Clothes and backgrounds

Then: Our moms usually picked out our outfits. They—the outfits, not our moms—were usually dorky.

Now: Your mom might, if she’s lucky, get to pick out one outfit.

“We really encourage students to come before their sessions, much like a consultation,” said Helgesen. “That way we can help them with clothing choices.”

Not just clothing, but backgrounds, special effects and other extras.

Instead of institutional blue or dull gray, backgrounds are any color you want. Then there’s digital overlays such as color washes or frames.

How about a set of lockers in the background, with all your football equipment in them? Perhaps you’d like to recline on a gossamer spread, smiling beatifically, like some kind of tasteful pinup.

Location, location...

Then: You drove to the studio and sat quietly.

Now: You might go to the studio. If you do, be sure to bring your iPod or favorite CD so you can relax.

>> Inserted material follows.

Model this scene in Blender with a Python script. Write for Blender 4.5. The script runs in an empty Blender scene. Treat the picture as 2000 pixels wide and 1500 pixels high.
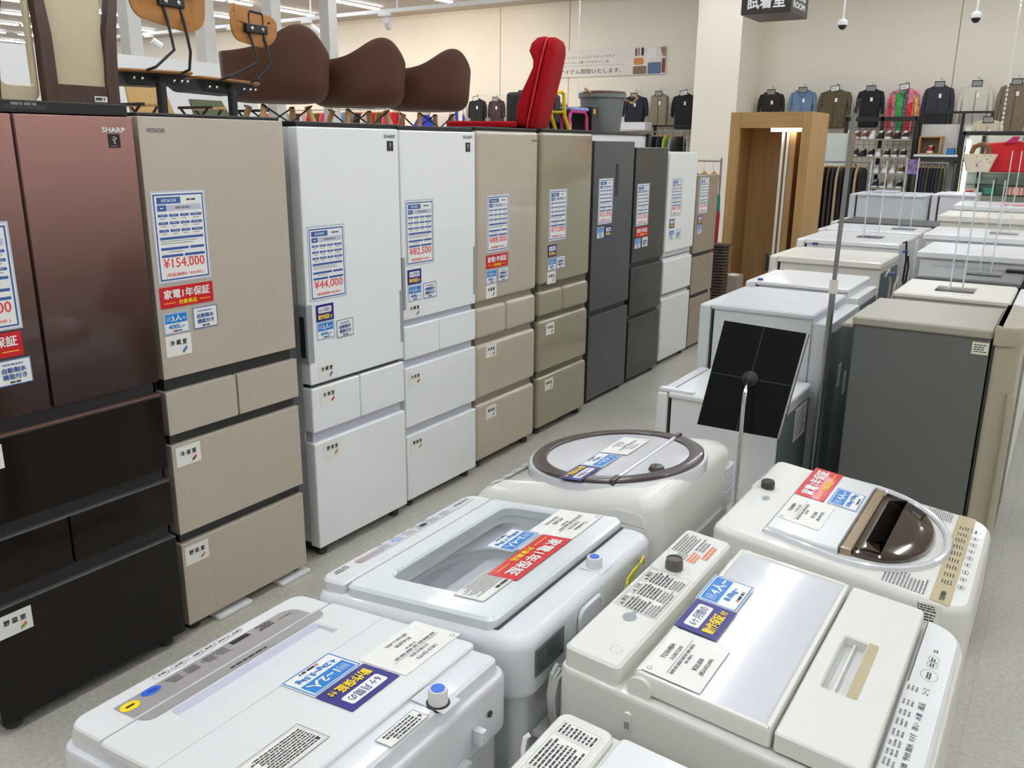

But perhaps you’d rather go to Rotary Gardens for your photo, or to the stables where you keep your horse, or to a random city street for that urban look or … well, the possibilities are endless.

Not just photos

Then: Grandparents got the 8-by-10. So did the parents. Friends got wallets with “Seniors rule!” written on the back.

Now: Along with photos of all sizes, seniors can buy coffee-table books, DVDs, portfolios, note cards or graduation announcements.

Time and money

Then: Senior photos could be taken between September and March of your senior year, depending on yearbook deadlines.

Whatever the cost, your parents would complain.

Now: Senior photo season is now. Early birds can become “ambassadors” for the studio. Refer a friend, and get a discount on your packages.

Parents can expect to pay $500 to $2,500. Prices depend on the length of the session, the number of outfit changes, where the photos are taken and how many you want.


Local photo studio owners offered these tips for parents and students getting ready for their senior portrait sessions.

-- For ideas, check out the senior photo display at the Janesville Mall.

-- Most studios have Web sites, and some have Facebook and MySpace pages. Again, they can give you ideas about what you might like.

-- Talk to your friends about their experiences.

-- Book early for the best deals. Early birds can become “ambassadors” for the studio. Ambassadors who recommend friends to the studio can get discounts on their photo packages.

-- Diversify your clothing. Trendy is good, but in 20 years trendy will be embarrassing. Need proof? Look at some yearbooks from the ‘80s.

-- Remember, even if you have your photos taken in August, you’ll want to include some fall and winter clothes.

-- Senior photos are not the time to try radical new hairstyles.

-- Consult with the photographer about your clothing choices before the session. They can help you look your best. Such consultations usually are free.